Beau Donelly

When a Melbourne man asked a fruit juice maker about the exact ingredients in one of its popular juices, he was shocked by the details that came pouring back.  

Having heard that some fruit drinks can contain beef and alcohol, Sonjoy Chakraborty this week asked Heinz Australia if this might be the case in his favourite Golden Circle juice.

As a Hindu, Mr Chakraborty avoids meat and alcohol on religious grounds.

The company promptly wrote back, advising him that juice in the Golden Circle long-life range was made using a clarifying agent derived from beef and that alcohol-based flavours were used across its drinks range.

“The clear apple juice used in the Golden Circle ambient (long life) juice and drink range is made clear using a variety of clarifying agents one of which is from a beef source and would not be halal suitable,” the statement said.

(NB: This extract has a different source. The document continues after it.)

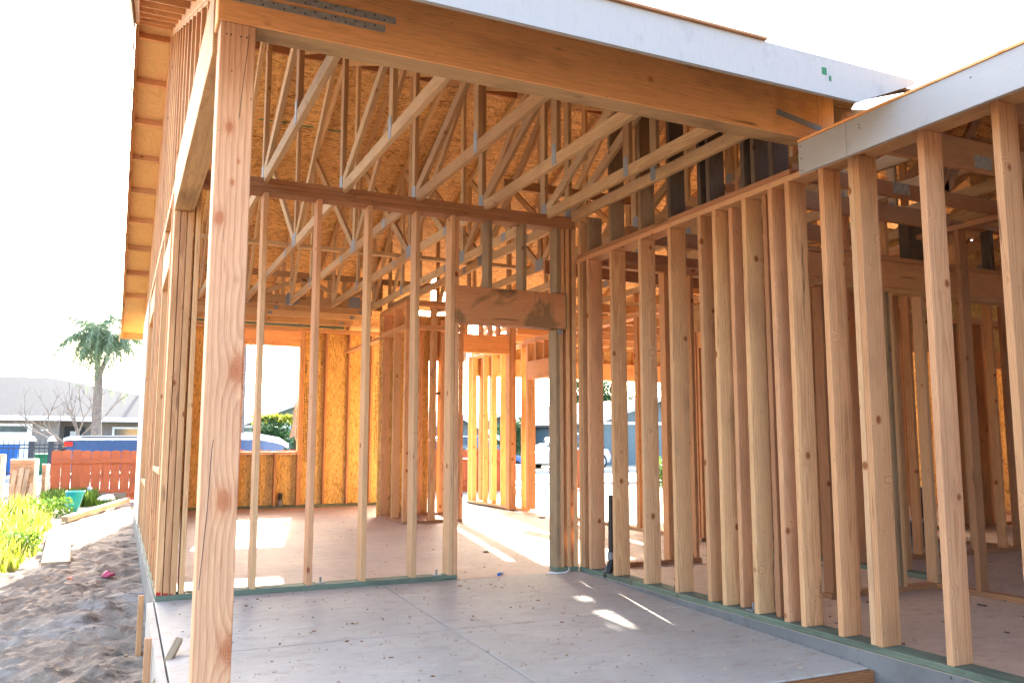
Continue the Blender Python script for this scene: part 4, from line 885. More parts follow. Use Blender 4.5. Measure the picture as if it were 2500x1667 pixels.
litter('wood_chips', 520, lambda r: (r.uniform(-3.3, -0.02), -0.03 - abs(r.gauss(0, .9)) if r.random() < .6 else r.uniform(-3, -.03)) , lambda x, y: pz(x, max(y, -3.05)), 'oldwood', .002, .012, 'fine wood chips and sawdust scattered over the porch slab', 71) if False else None
litter('wood_chips', 420, lambda r: (r.uniform(-3.3, -0.02), r.uniform(-3.0, -.01)), pz, 'oldwood', .002, .011, 'fine wood chips scattered over the porch slab', 71)
litter('dark_twigs', 35, lambda r: (r.uniform(-3.3, -0.02), r.uniform(-3.0, -.01)), pz, 'form', .003, .016, 'small brown splinters scattered over the porch slab', 72)
litter('floor_debris', 130, lambda r: (r.uniform(-3.1, 2.2), r.uniform(.16, 7.9)), lambda x, y: 0 if y < 5.8 or x < 1 else -.03, 'form', .003, .012, 'brown splinters and dirt crumbs over the inner floor', 73)
litter('floor_chips', 450, lambda r: (r.uniform(.2, 5.5), r.uniform(-5.5, .9)), lambda x, y: 0, 'oldwood', .003, .013, 'pale wood chips over the floor of the right wing', 74)
litter('floor_twigs', 160, lambda r: (r.uniform(.2, 5.0), r.uniform(-5.5, .9)), lambda x, y: 0, 'darkw', .006, .035, 'dark twigs over the floor of the right wing', 75)
litter('soil_clods', 900, lambda r: (r.uniform(-6.5, -3.45), r.uniform(-3.5, 7.5)), lambda x, y: gh(x, y) + gdisp(x, y) - .003, 'dirt', .006, .03, 'loose clods and crumbs over the bare dirt', 76)
# ------------------------------------------------------------------ STAKES, FORMS, PLANKS IN THE YARD
t = thing('form_board', 'stained wooden form board along the front edge of the porch slab', 'board', (-1.7, -3.09, -0.2))
lum(t, 'board', -3.40, -0.004, -3.106, -3.068, -0.32, -0.088, 'form', 'x')
o = lum(None, 'wooden_stake', -3.45, -3.412, 0.20, 0.235, -0.55, 0.015, 'stud'); tag(o, 'tall wooden stake driven beside the left porch edge near the corner studs', 'stake', 'wooden stakes along the left porch edge')
o = lum(None, 'wooden_stake', -3.445, -3.407, -1.17, -1.135, -0.6, 0.0, 'stud'); tag(o, 'shorter wooden stake at the left porch edge, nearer the viewer', 'stake', 'wooden stakes along the left porch edge')
o = lumd(None, 'loose_stick', (-3.55, -1.95, -0.33), (-3.28, -1.40, 0.03), 0.036, 0.036, 'oldwood'); tag(o, 'loose stick leaning over the left edge of the porch slab', 'stick')
t = thing('plank', 'wide pale plank lying on the sunlit dirt, its near end in shadow', 'plank', (-4.2, 5.5, -0.25))
lumd(t, 'board', (-4.17, 3.85, -0.185), (-4.33, 7.4, -0.165), 0.27, 0.035, 'oldwood')
o = lumd(None, 'long_board', (-4.33, 8.5, -0.10), (-3.42, 11.6, -0.02), 0.10, 0.09, 'oldwood'); tag(o, 'long pale board lying on the dirt beyond the plank', 'board')
o = lumd(None, 'wood_scrap', (-3.92, 0.92, -0.43), (-3.80, 1.16, -0.40), 0.035, 0.05, 'form'); tag(o, 'short brown wood scrap lying in the wet dirt', 'scrap')
o = lumd(None, 'wood_scrap', (-3.78, -0.05, -0.46), (-3.60, 0.10, -0.44), 0.05, 0.02, 'oldwood'); tag(o, 'flat muddy wood scrap low in the dirt near the porch edge', 'scrap')
clump('pink_wrapper', (-3.66, 2.75, -0.19), 0.055, 'pink', 'crumpled pink wrapper on the dirt slope', 'wrapper', 0.8, 4)
clump('red_rag', (-3.98, 2.9, -0.22), 0.05, 'orange', 'small faded red rag on the dirt', 'rag', 0.5, 8)
clump('plastic_sheet', (-3.80, 12.3, -0.08), 0.20, 'white', 'crumpled white plastic sheet near the red fence', 'sheet', 0.7, 6)
t = thing('metal_pipe', 'grey pipe standing out of the dirt beside the white sheet', 'pipe', (-4.05, 12.8, -0.1))
bm = bmesh.new(); tube(bm, [(-4.02, 12.4, -0.15), (-4.12, 12.9, 0.16)], 0.05, 10); bmo('pipe', bm, M['silver'], t)
for i, (x, y, a) in enumerate(((-3.95, 12.95, 0.2), (-3.62, 12.9, -0.15))):
    t = thing('cinder_block', '%s grey cinder block at the foot of the red fence' % ('left' if i == 0 else 'right'), 'cinder block', (x, y, -0.13), 'cinder blocks by the fence')
    boxo('block', 'stem', t, (x - .19, x + .19, y - .09, y + .09, -0.14, 0.05))
t = thing('bucket', 'teal plastic bucket tilted in the weeds before the red fence', 'bucket', (-4.33, 10.3, -0.12))
BX = -4.33
bm = bmesh.new(); seg = 24; rings = []
for (r_, z_) in ((0.11, 0), (0.125, 0.12), (0.15, 0.33), (0.158, 0.335), (0.158, 0.36), (0.147, 0.36), (0.12, 0.10), (0.10, 0.02)):
    rings.append([bm.verts.new((BX + r_ * math.cos(2 * math.pi * k / seg) + 0.16 * z_, 10.3 + r_ * math.sin(2 * math.pi * k / seg), -0.12 + z_)) for k in range(seg)])
for a, b in zip(rings, rings[1:]):
    for k in range(seg): bm.faces.new((a[k], a[(k + 1) % seg], b[(k + 1) % seg], b[k]))
bm.faces.new(rings[0][::-1]); bm.faces.new(rings[-1]); bmo('body', bm, M['teal'], t, True)

def leaves(name, cnt, fn, mat, size, label=None, cat=None, kind=None, par=None, aspect=0.45, droop=0.0, rs=1):
    rr = random.Random(rs); v = []; f = []
    for i in range(cnt):
        p = Vector(fn(rr)); d = Vector((rr.gauss(0, 1), rr.gauss(0, 1), rr.gauss(0, 1) - droop)).normalized(); s = d.orthogonal().normalized(); q = d.cross(s); a = rr.uniform(0, 6.28)
        s2 = s * math.cos(a) + q * math.sin(a); L = size * rr.uniform(0.6, 1.4); k = len(v)
        v += [p, p + d * L * .5 + s2 * L * aspect * .5, p + d * L, p + d * L * .5 - s2 * L * aspect * .5]; f.append((k, k + 1, k + 2, k + 3))
    o = mesh(name, v, f, M[mat], par); return tag(o, label, cat, None, kind)
def grass(name, cnt, fn, hgt, mat, label, rs, wd=0.011):
    rr = random.Random(rs); v = []; f = []
    for i in range(cnt):
        x, y, k_ = fn(rr); z = gh(x, y) + gdisp(x, y) - 0.02; h = hgt * rr.uniform(0.4, 1.25) * k_; a = rr.uniform(0, 6.28); b = rr.uniform(0.1, 0.75) * h; w_ = wd * rr.uniform(0.6, 1.4)
        s = Vector((-math.sin(a), math.cos(a), 0)) * w_; p = Vector((x, y, z)); m_ = p + Vector((math.cos(a) * b * .35, math.sin(a) * b * .35, h * .6)); tp = p + Vector((math.cos(a) * b, math.sin(a) * b, h)); k = len(v)
        v += [p - s, p + s, m_ + s * .8, m_ - s * .8, tp]; f += [(k, k + 1, k + 2, k + 3), (k + 3, k + 2, k + 4)]
    tag(mesh(name, v, f, M[mat]), label, 'weeds', None, 'stuff')
def g1(rr):
    while True:
        y = rr.uniform(2.6, 10.5); x = rr.uniform(-7.0, -4.15)
        lim = -4.42 - 0.03 * (y - 4) + 0.20 * noise.noise(Vector((0, y * 0.8, 3)))
        if y < 4.2: lim -= (4.2 - y) * 0.45
        dn = noise.noise(Vector((x * 1.7, y * 1.3, 1)))
        if x < lim and dn > -0.32 + rr.random() * 0.3: return x, y, max(0.45, min(1.25, (lim - x) * 2.2 + 0.45))
grass('weeds', 15000, g1, 0.26, 'grass', 'bright yellow green weeds spreading over the sunlit dirt on the left', 3, 0.010)
def g2(rr):
    x = rr.uniform(-4.9, -3.55); y = rr.uniform(11.6, 13.1); return x, y, 1.0 if x < -4.0 else 0.35
grass('fence_weeds', 3500, g2, 0.28, 'weed', 'dark green weeds in the shade at the foot of the red fence', 5, 0.016)
# leafy clumps in the weeds
def cl(cx, cy, cz, r):
    def fn(rr):
        a = rr.uniform(0, 6.28); q = r * math.sqrt(rr.random()); return (cx + q * math.cos(a), cy + q * math.sin(a), cz + rr.random() * r * 0.9)
    return fn
for i, (x, y, r_) in enumerate(((-4.75, 5.6, .30), (-5.0, 3.6, .22), (-4.95, 7.6, .28), (-4.6, 9.6, .35))):
    leaves('weed_bush', 900, cl(x, y, gh(x, y), r_), 'weed', 0.055, ['leafy dark green weed bush in the middle of the bright weeds', 'small leafy weed bush at the near end of the weeds', 'leafy weed bush in the weeds behind the dark one', 'leafy weed bush at the far end of the weeds'][i], 'bush', rs=i + 20)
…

“Flavours, including alcohol based flavours, are used across the Golden Circle and Original Juice Co. juice and drink ranges. Unfortunately none of the ambient Golden Circle juice range would be halal suitable as they are made using either non-halal clarifying agents or contain alcohol based flavours.”

Heinz said consumers should always “carefully” read the ingredient list.

Golden Circle apple juice labelling prominently displays photographs of fresh apples, and boasts of no added preservatives. The ingredient list makes no mention of beef or alcohol.

In reply to Heinz, Mr Chakraborty called for the company to come clean and explain to consumers why the ingredients were not listed on packaging.  

“This is wrong and unethical,” he said. “We are Hindu, beef is prohibited, alcohol is prohibited. But also I don’t want to give anything that contains alcohol to my kids.

“In the ingredients section it says ‘all natural’. I don't think beef traces or alcohol [can] be treated as natural ingredients.”

In a statement to Fairfax Media, Heinz said a beef-derived gelatine was generally used to remove the “cloudiness” in its apple juice.

“During the manufacturing process, the juice is filtered and the final product that reaches consumers does not contain gelatine,” spokeswoman Carolyn Fox said.

Ms Fox said “very small amounts of alcohol” were combined with concentrated flavours to keep them “stable, clean and crisp”.

“Alcohol has the functional purpose of allowing the flavour to disperse more readily in liquids," she said. "It evaporates from the juice during the pasteurisation process when heat is applied and if any remains in juices afterwards, it is so small that it is below detectable levels."

Ms Fox said its products met regulatory standards, which did not require declaring processing aids, or components of flavours on the ingredient lists.